WASHINGTON, May 20, 2025 (BSS/AFP) - The United States has reached out to
countries about accepting "voluntary" relocations of Palestinians fleeing
Israel's offensive in Gaza, Secretary of State Marco Rubio said Tuesday.
Israel has again warned the population of Gaza -- nearly entirely displaced
since the war broke out over the October 7, 2023 attack on Israel by Hamas --
to move ahead of a new offensive, which comes after it has blockaded food and
supplies for more than two months.
President Donald Trump has repeatedly mused about displacing Gaza's two
million people to make way for reconstruction.
Responding to a question in testimony to the Senate Foreign Relations
Committee, Rubio said: "There's no deportation."

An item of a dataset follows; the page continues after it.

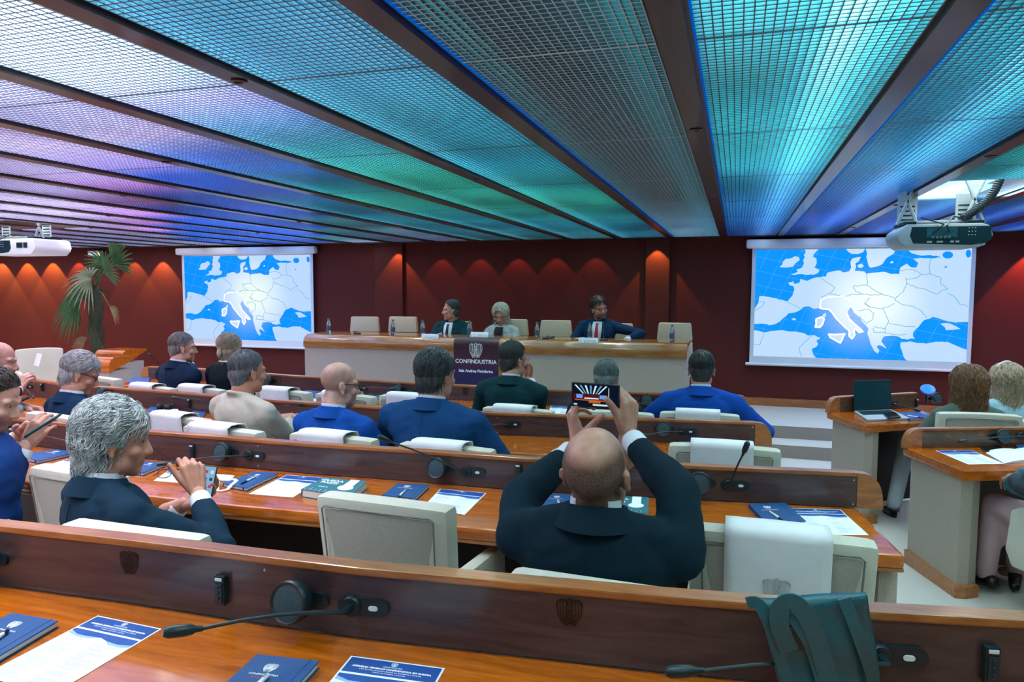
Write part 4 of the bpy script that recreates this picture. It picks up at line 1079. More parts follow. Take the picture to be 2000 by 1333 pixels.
notebook([(288, 907), (325.5, 911.5), (279, 931), (245, 924)], 'b', 'blue notebook in front of the chin of the man with grey curls')
agenda([(330, 919), (372, 923), (352, 944), (300, 940)], 'b', 'sheet under the glasses held by the man with grey curls', full=False)
agenda([(748, 834), (772, 836), (772, 858), (736, 855)], 'c', 'programme left of the dark-haired man in navy', full=False)
agenda([(1196, 866), (1236, 868), (1240, 884), (1196, 884)], 'c', 'programme right of the photographing man\'s head', full=False)
notebook([(1328, 867), (1376, 868), (1374, 880), (1322, 879)], 'c', 'blue notebook behind the empty armchair with white cover', logo=False)
notebook([(378, 807), (402, 809), (396, 818), (366, 816)], 'c', 'blue notebook left of the beige jacket', logo=False); pen((388, 808), (374, 814), ROWS['c']['zd']+.015, 'pen on the notebook left of the beige jacket')
notebook([(296, 797), (322, 799), (312, 810), (284, 808)], 'c', 'blue notebook under the black headphones', logo=False)
notebook([(259, 740), (294, 741), (288, 752), (250, 751)], 'd', 'blue notebook left of the man by the left screen', logo=False)
agenda([(272, 752), (306, 754), (300, 764), (262, 762)], 'd', 'programme left of the man by the left screen', full=False)
notebook([(598, 766), (625, 768), (612, 778), (588, 776)], 'd', 'blue notebook left of the bald head with glasses', logo=False)
agenda([(606, 776), (640, 778), (626, 788), (590, 786)], 'd', 'programme left of the bald head with glasses', full=False)
notebook([(735, 775), (760, 776), (748, 786), (722, 785)], 'd', 'blue notebook right of the bald head with glasses', logo=False)
agenda([(1076, 793), (1112, 794), (1114, 810), (1070, 809)], 'd', 'programme at the elbow of the man in the dark green suit', full=False)
agenda([(1827, 880.7), (1897, 880), (1961, 906.7), (1891, 908)], 'e', 'printed programme on the right desk with the open notebook', full=False)
notebook([(1975, 866), (2030, 864), (2060, 876), (1988, 880)], 'e', 'closed blue notebook at the right edge', logo=False)
notebook([(1755, 810), (1790, 808), (1822, 820), (1776, 823)], 'f', 'blue notebook right of the laptop', logo=False); pen((1772, 812), (1806, 817), ROWS['f']['zd']+.015, 'pen on the notebook right of the laptop')
# open notebook with white pages on the right desk
Q = Quad([(1922, 884), (2040, 876), (2090, 898), (1962, 907)], ROWS['e']['zd']); o = empty('open_notebook', Q.C); tag(o, 'open notebook with blank white pages on the right desk', 'notebook')
for u0, u1 in ((.0, .5), (.5, 1.)):
    b = MB(); n_ = 8; v = []; f = []
    for i in range(n_+1):
        t = i/n_; h = .004+.012*math.sin(PI*min(1, (t if u0 > .2 else 1-t)*1.0+.05))**.7
        for vv in (0, 1): v += [Q.q(u0+(u1-u0)*t, vv, h), Q.q(u0+(u1-u0)*t, vv, .001)]
    for i in range(n_):
        a = 4*i; f += [[a, a+2, a+6, a+4], [a+1, a+5, a+7, a+3], [a, a+4, a+5, a+1], [a+2, a+3, a+7, a+6]]
    f += [[0, 1, 3, 2], [4*n_, 4*n_+2, 4*n_+3, 4*n_+1]]
    b.raw(v, f); b.build('page_block', M['paper'], o, world=True, smooth=True)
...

"What we have talked to some nations about is, if someone voluntarily and
willingly says, I want to go somewhere else for some period of time because I'm
sick, because my children need to go to school, or what have you, are there
countries in the region willing to accept them for some period of time?" Rubio
said.
"Those will be voluntary decisions by individuals," he said.
Democratic Senator Jeff Merkely replied, if "there is no clean water, there
is no food, and bombing is all around you, is that really a voluntary decision?"
Rubio did not say which countries had been approached but denied that Libya
was among them.
NBC News, quoting anonymous sources, recently reported that Trump's
administration is working on a plan to relocate permanently up to one million
Palestinians from the Gaza Strip to Libya.